US commission probes Gulf oil spill

In Americas, Governments & Politics, News Headlines, Pollution

An independent commission set up by US President Barack Obama kicked off a two-day meeting in Washington Monday to probe the massive oil spill from a wrecked BP-leased rig in the Gulf of Mexico.

The commission — which hears from the US-pointman for the crisis Thad Allen and Interior Department Secretary Ken Salazar, among others — will probe the use of controversial chemical dispersants to combat the spill, government decisions made during the disaster and the US moratorium on deepwater drilling.

The probe, said former senator and commission co-chair Bob Graham in opening the meeting, hopes to “inform future offshore drilling efforts, the response to spills and damaged ecosystems.”
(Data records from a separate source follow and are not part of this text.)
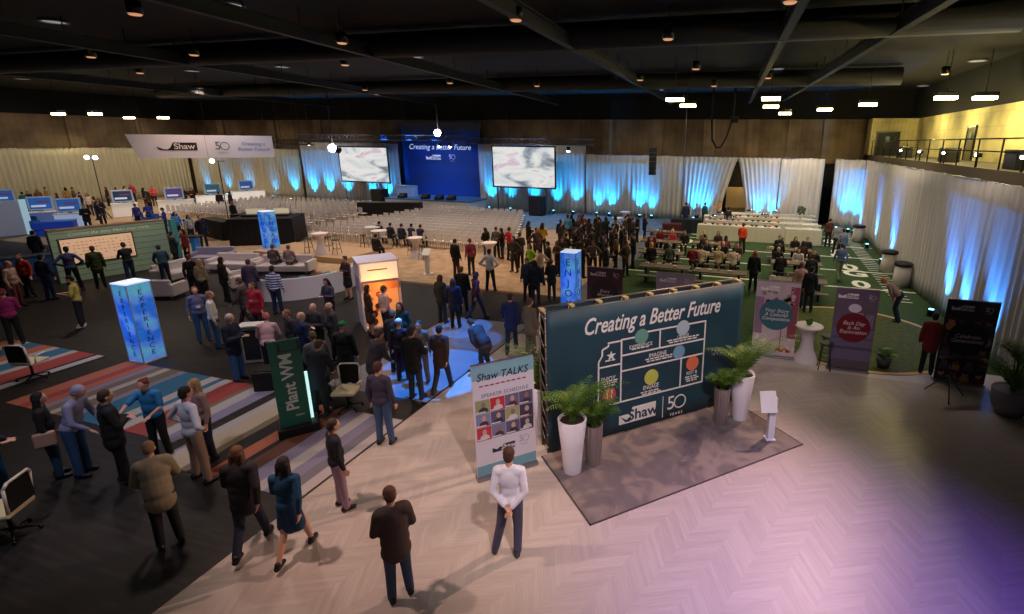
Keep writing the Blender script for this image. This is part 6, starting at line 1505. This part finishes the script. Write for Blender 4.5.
at(718, 223, 1.72, 160, 'reach', (206, 160, 110), (90, 70, 50), (110, 60, 40), 'person in tan jacket by the far buffet'); at(727, 231, 1.66, 0, 'stand', (40, 40, 50), (30, 30, 36), HD, 'person in dark clothes leaning between the buffet rows'); at(742, 218, 1.74, 180, 'stand', (30, 26, 26), (26, 22, 22), HD, 'dark-clothed server in the parted opening')
at(759, 222, 1.72, 180, 'stand', (30, 60, 64), (30, 30, 36), HD, 'server in dark teal behind the far buffet row'); at(769, 222, 1.72, 180, 'stand', (34, 50, 80), (30, 30, 36), HD, 'server in dark blue behind the far buffet row'); at(779, 223, 1.70, 190, 'stand', (30, 50, 70), (24, 24, 30), HD, 'server in slate blue at the right of the far buffet row')
at(827, 247, 1.72, -20, 'stand', (90, 40, 36), (30, 34, 40), HB, 'person in brown-red top near the narrow curtain gap'); at(835, 254, 1.78, -10, 'stand', (150, 150, 156), (22, 24, 32), (130, 110, 96), 'person in grey shirt near the narrow curtain gap'); at(840, 262, 1.76, 20, 'stand', (120, 134, 160), (22, 24, 32), HB, 'person in pale blue shirt on the field lines', kind='top')
at(838, 281, 1.72, 10, 'walk', (84, 104, 140), (120, 130, 90), HB, 'person in denim-blue shirt and light trousers walking on the turf', kind='top'); at(829, 222, 1.74, 180, 'stand', (200, 206, 216), (16, 16, 20), HD, 'person in white shirt inside the narrow curtain gap')
at(896, 322, 1.80, 70, 'bend', (150, 104, 72), (24, 24, 26), (190, 110, 70), 'person in tan shirt bending over on the putting green', near=True)
at(925, 374, 1.74, -15, 'stand', (110, 16, 24), (12, 12, 14), (30, 14, 16), 'person in dark red sweater beside the dark faces banner', near=True, kind='coat')
# far left crowd
FLC = [(24, 214, (26, 110, 116), 'teal top'), (33, 212, BK, 'black jacket, behind the teal top'), (62, 215, (86, 30, 96), 'purple top'), (84, 213, BK, 'black cap and coat'), (92, 216, (206, 190, 170), 'cream top by the dark monitor kiosk'), (135, 203, (190, 20, 40), 'bright red shirt at the back'), (128, 205, (214, 200, 190), 'white shirt beside the red shirt at the back'),
       (147, 208, (30, 40, 40), 'dark jacket between the kiosks'), (156, 206, (230, 80, 90), 'salmon pink shirt'), (152, 214, (90, 60, 40), 'brown shirt below the salmon pink one'), (187, 208, (24, 22, 28), 'black outfit right of the magenta monitor'), (195, 208, (60, 24, 30), 'dark red outfit right of the magenta monitor'), (222, 212, BK, 'black outfit between the two glowing kiosks'), (233, 214, (24, 28, 60), 'navy outfit by the last kiosk'),
       (236, 226, BK, 'black outfit at the chairs behind the control area'), (39, 222, (40, 30, 40), 'dark plum top'), (99, 220, (150, 100, 60), 'tan jacket'), (104, 224, (20, 30, 60), 'navy top left of the blue seats'), (205, 247, (24, 30, 60), 'dark blue top left of the control area'), (193, 243, (190, 200, 210), 'light grey shirt in the blue-lit demo area'), (180, 240, (60, 130, 200), 'sky blue shirt in the blue-lit demo area'), (92, 227, (16, 16, 26), 'black jacket behind the grey-green wall'), (90, 232, (14, 14, 20), 'black coat behind the grey-green wall'),
       (168, 234, (40, 60, 150), 'royal blue shirt in the blue-lit demo area'), (140, 228, (60, 64, 150), 'indigo shirt in the blue-lit demo area'), (152, 228, (70, 90, 170), 'periwinkle shirt in the blue-lit demo area'), (120, 208, (150, 120, 80), 'mustard-brown top at the back wall'), (110, 206, (90, 60, 50), 'brown top at the back wall'), (50, 208, (170, 130, 80), 'ochre top at the left wall'), (42, 209, (120, 90, 60), 'khaki top at the left wall'), (70, 207, (190, 150, 90), 'sand top at the left wall'), (77, 208, (110, 84, 50), 'umber top at the left wall'), (178, 268, (20, 30, 40), 'dark jacket beside the black high table'), (190, 266, (110, 24, 30), 'dark red jacket beside the black high table')]
KK = [o.location.copy() for o in bpy.data.objects if o.get('category') in ('kiosk', 'counter')]
for i, (px, py, c, ds) in enumerate(FLC):
    x, y = spot(px, py)
    for q in KK:
        d_ = Vector((x-q.x, y-q.y))
        if d_.length < 1.3: x, y = (q.xy+d_.normalized()*1.4)
    person(x, y, rc.uniform(1.64, 1.8), rc.uniform(-180, 180), rc.choice(('stand', 'fold', 'phone', 'stand')), c, rc.choice((BK, (30, 34, 60), (40, 40, 46))), rc.choice((HD, HB, (140, 100, 60), HD)), 'person in ' + ds + ' among the left booths', hair=rc.choice(('short', 'long')), kind='coat' if sum(c) < 120 else 'top', skin=rc.choice((0, 1, 3)), group='visitors among the left booths')
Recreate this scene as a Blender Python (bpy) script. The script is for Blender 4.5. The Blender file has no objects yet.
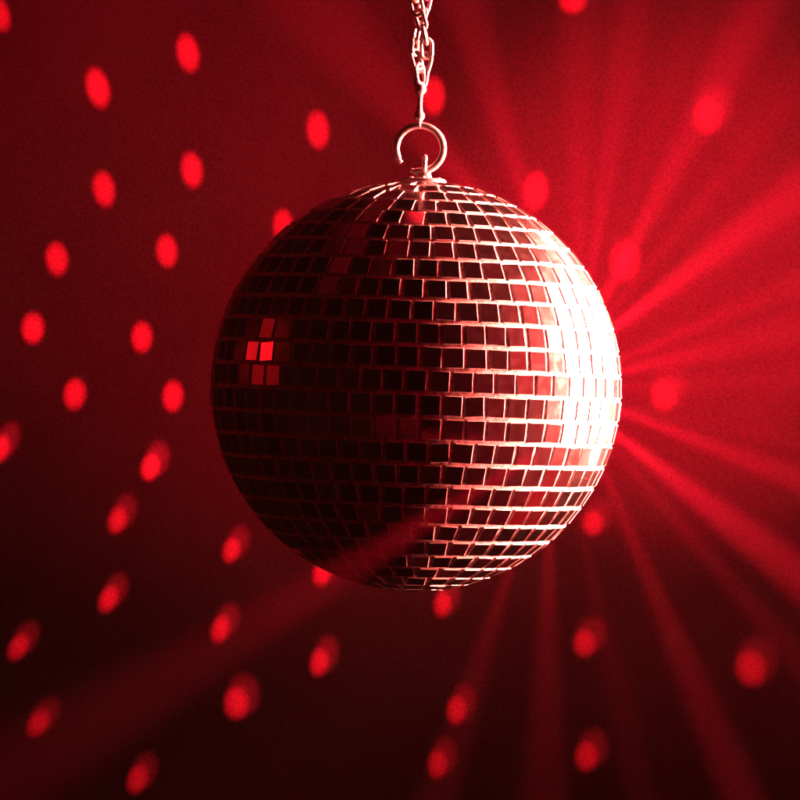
import bpy, bmesh, math, random
from mathutils import Vector, Matrix
random.seed(7)
R = math.radians
scene = bpy.context.scene
col = scene.collection

# ------------------------------------------------------------------ camera
CAM_D = 3.0
cam_data = bpy.data.cameras.new("camera")
cam = bpy.data.objects.new("camera", cam_data)
col.objects.link(cam)
cam.location = (0, -CAM_D, 0)
cam.rotation_euler = (R(90), 0, 0)
BALL_R = 0.15
PX_R = 205.5                       # ball radius in the 800 px frame
SIL = BALL_R / math.sqrt(CAM_D**2 - BALL_R**2)
cam_data.sensor_width = 36
cam_data.lens = PX_R / 800.0 / SIL * 36.0
cam_data.shift_x = -16.0 / 800
cam_data.shift_y = -14.0 / 800
cam_data.clip_start = 0.05
cam_data.clip_end = 50
scene.camera = cam
K = SIL / PX_R                     # tangent per pixel
CX, CY = 416.0, 386.0


def at(px, py, y):
    """pixel of the photograph -> point of the room at depth y (m behind the ball centre)"""
    d = CAM_D + y
    return Vector(((px - CX) * K * d, y, -(py - CY) * K * d))


# ------------------------------------------------------------------ world, exposure
world = bpy.data.worlds.new("World")
scene.world = world
world.use_nodes = True
bg = world.node_tree.nodes["Background"]
wn = world.node_tree                     # the dim red room: black on the left, a red glow on the lamps' side
wtc = wn.nodes.new("ShaderNodeTexCoord")
wsx = wn.nodes.new("ShaderNodeSeparateXYZ")
wrp = wn.nodes.new("ShaderNodeValToRGB")
wrp.color_ramp.elements[0].position = 0.10
wrp.color_ramp.elements[0].color = (0.001, 0.0, 0.0, 1)
wrp.color_ramp.elements[1].position = 0.95
wrp.color_ramp.elements[1].color = (0.30, 0.002, 0.009, 1)
e_ = wrp.color_ramp.elements.new(0.5)
e_.color = (0.035, 0.0002, 0.001, 1)
wn.links.new(wtc.outputs["Generated"], wsx.inputs[0])
wn.links.new(wsx.outputs[0], wrp.inputs[0])
wn.links.new(wrp.outputs[0], bg.inputs[0])
bg.inputs[1].default_value = 1.0
scene.view_settings.view_transform = 'Standard'
scene.view_settings.look = 'None'
scene.view_settings.exposure = 0
scene.view_settings.gamma = 1
cy = scene.cycles
cy.use_denoising = True
cy.use_light_tree = True
cy.max_bounces = 5
cy.diffuse_bounces = 2
cy.glossy_bounces = 4
cy.volume_bounces = 0
cy.sample_clamp_indirect = 8
cy.caustics_reflective = False
cy.caustics_refractive = False

# ------------------------------------------------------------------ lamps
RED = (1.0, 0.005, 0.022)
HOT = (1.0, 0.130, 0.096)
WALL_Y = 1.0
KEYS = [(az, el, pw) for az, pw in ((98, 1500), (115, 1500), (134, 1300)) for el in (-8, 7, 21)]   # degrees from the camera axis / up


def aim(o, target):
    o.rotation_euler = (Vector(target) - o.location).to_track_quat('-Z', 'Y').to_euler()


def spot(name, loc, target, power, angle, blend=0.6, radius=0.004, color=RED, sx=1.0, roll=0.0):
    d = bpy.data.lights.new(name, 'SPOT')
    d.energy = power
    d.color = color
    d.spot_size = R(angle)
    d.spot_blend = blend
    d.shadow_soft_size = radius
    o = bpy.data.objects.new(name, d)
    col.objects.link(o)
    o.location = loc
    q = (Vector(target) - o.location).to_track_quat('-Z', 'Y')
    o.rotation_euler = (q.to_matrix() @ Matrix.Rotation(roll, 3, 'Z')).to_euler()
    o.scale = (sx, 1, 1)
    return o


def area(name, loc, target, power, w, h, color=HOT):
    d = bpy.data.lights.new(name, 'AREA')
    d.shape = 'RECTANGLE'
    d.size, d.size_y = w, h
    d.energy = power
    d.color = color
    o = bpy.data.objects.new(name, d)
    col.objects.link(o)
    o.location = loc
    aim(o, target)
    return o


# the bank of stage lamps that strikes the ball from the right
for (az, el, pw) in KEYS:
    kd = Vector((math.sin(R(az)) * math.cos(R(el)), -math.cos(R(az)) * math.cos(R(el)), math.sin(R(el)))) * 1.2
    spot("stage_lamp", kd, (0, 0, 0), pw, 30.0 if az < 100 else 16.0, 0.1, 0.22, HOT)
# the lamp above and behind that catches the upper right rim, chain and ring
kd = Vector((0.78, 0.44, 0.44)).normalized() * 1.5
spot("rim_lamp", kd, (0.03, 0, 0.07), 3200, 20, 0.3, 0.05, HOT)
for (dx, dy, dz, pw) in ((.46, .60, .47, 220), (.60, .56, .24, 900)):  # two more unseen lamps, added to whiten the tiles near the rim
    spot("rim_lamp", (dx, dy, dz), (0.04, 0, 0.03), pw, 27, 0.3, 0.07, HOT)
# dim red lamps out of frame, added left and right for tiles to mirror
for (az, el, rad, pw) in ((104, 12, .085, .36), (91, 13.5, .085, .36), (93, 12, .34, 1.0),
                          (-70, 8, .30, 1.2), (-104, -40, .30, 1.6)):
    ld = bpy.data.lights.new("tile_reflection_lamp", 'POINT')
    ld.energy = pw
    ld.color = (1.0, 0.006, 0.012)
    ld.shadow_soft_size = rad
    lo = bpy.data.objects.new("tile_reflection_lamp", ld)
    col.objects.link(lo)
    lo.location = Vector((-math.sin(R(az)) * math.cos(R(el)), -math.cos(R(az)) * math.cos(R(el)), math.sin(R(el)))) \
        * (0.95 if rad < .1 else 1.3)
# added red fill lamp: brings up the joints of the middle rows
spot("joint_fill_lamp", Vector((math.sin(R(66)), -math.cos(R(66)), 0.30)) * 1.3, (0, 0, 0), 10.0, 18, 0.2, 0.05)
# lamps added out of sight behind the ball for the red wall glow
spot("hidden_wash_lamp", (0.10, 0.16, 0.03), at(640, 60, WALL_Y), 34.0, 100, 1.0, 0.02)
spot("hidden_wash_lamp", (0.10, 0.15, 0.02), at(690, 270, WALL_Y), 200.0, 40, 1.0, 0.02)
spot("hidden_wash_lamp", (-0.02, 0.30, 0.06), at(200, 160, WALL_Y), 25.0, 90, 1.0, 0.02, RED, 0.7, R(50))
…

Fellow co-chair William Reilly said the panel sought to understand how the United States got to the point “where the need to improvise was so great” during the 87-day effort to stem the flow of oil gushing out of the Macondo well in the Gulf of Mexico.

It is difficult, he said, “to make the case we were well prepared.”

An estimated 4.9 million barrels of oil gushed out of the well off the coast of Louisiana after it was ruptured by an April 20 explosion aboard BP’s Deepwater Horizon drilling rig that killed 11 workers. About 800,000 barrels were siphoned to ships at the surface.

Hundreds of miles of coastline from Texas to Florida were sullied, killing wildlife and devastating key local industries such as tourism and fishing.